Careful readers will observe that the title of this post is editorializing, which is precisely what the teacher of an eighth-grade social studies class in Wisconsin was doing when she handed out a worksheet asking students highly opinionated questions about the two major political parties in the U.S. As Truth Revolt notes, the centerpiece of the assignment was a blatantly unsubtle left-leaning political cartoon that appeared in the Chattanooga Times Free Press.
Titled “Pathway to Citizenship” the cartoon depicts two brick layers, one dark-skinned and wearing overalls emblazoned with the Democrat donkey logo, the other white, his work clothes adorned with the Republican elephant logo. While the former is doing his job, securing bricks, the latter is undermining the process, prying up the foundation with a crowbar. Get it?
The teacher, Gracie Davis, apparently wasn’t sure her students would so she primed the pump with a few leading questions, and in so doing dumped her own load of bricks on her young charges’ heads:
- Who are the men in the picture (What is their job? Look at what they are doing for a hint.
- What are they building?
- What do the symbols on their shirts represent?

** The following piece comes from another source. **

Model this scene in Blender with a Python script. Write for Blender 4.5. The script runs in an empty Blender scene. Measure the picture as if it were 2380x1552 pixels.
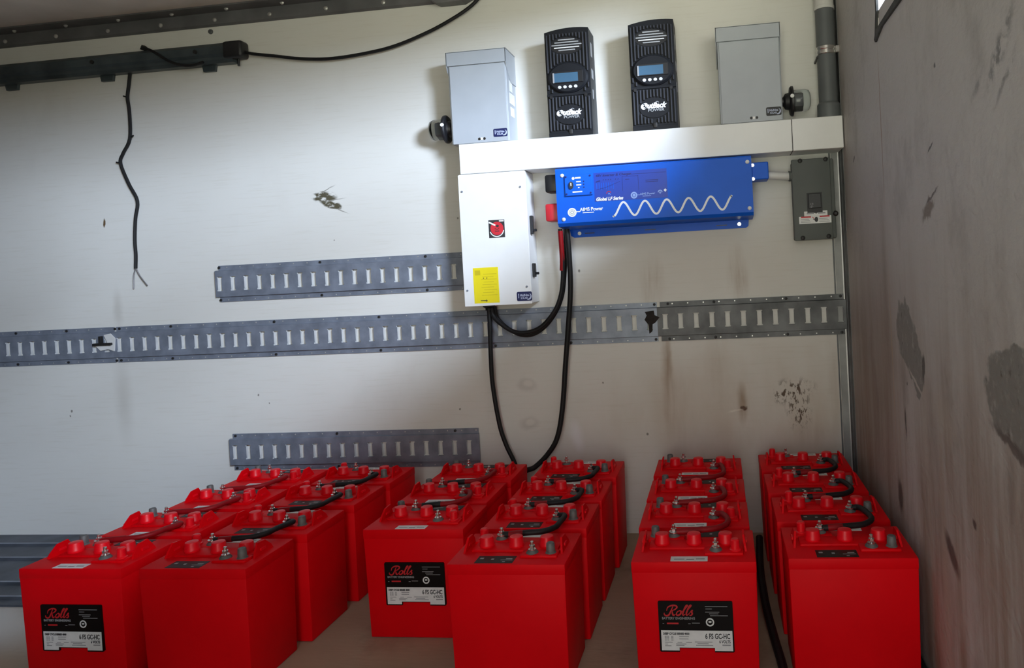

- What is action being done by each man?
- What might this mean to us about immigration and citizenship?
One student, whose father was less than thrilled with the assignment even though his son earned an “A,” is quoted as saying, “[A]pparently those answers that he gave were the ones she was looking for,” adding, “it definitely looks like she wanted a certain answer.”
Truth Revolt’s Trey Sanchez notes the school district’s communications director, Jim Strick, defended the worksheet, saying:
It was basically a skill-building unit for reading and understanding a political cartoon. It was basically the simplest cartoon that [Davis] could find for an eighth-grade level as far as understanding the concept of a political cartoon.
Sanchez reports that this is the second such assignment in as many weeks:
Another assignment given to Wisconsin high school students asked them to rate the beliefs of each represented party — communist, liberal/Democrat, moderate, conservative/Republican, and fascist.
One student’s “corrected” worksheet appears below:
Interestingly, one of the Common Core Curriculum Standards in English Language Arts Standards and History/Social Studies for students in Grades 6 through 8 is “Distinguish among fact, opinion, and reasoned judgment in a text.” It would be instructive to know in what way this handout reinforces that distinction.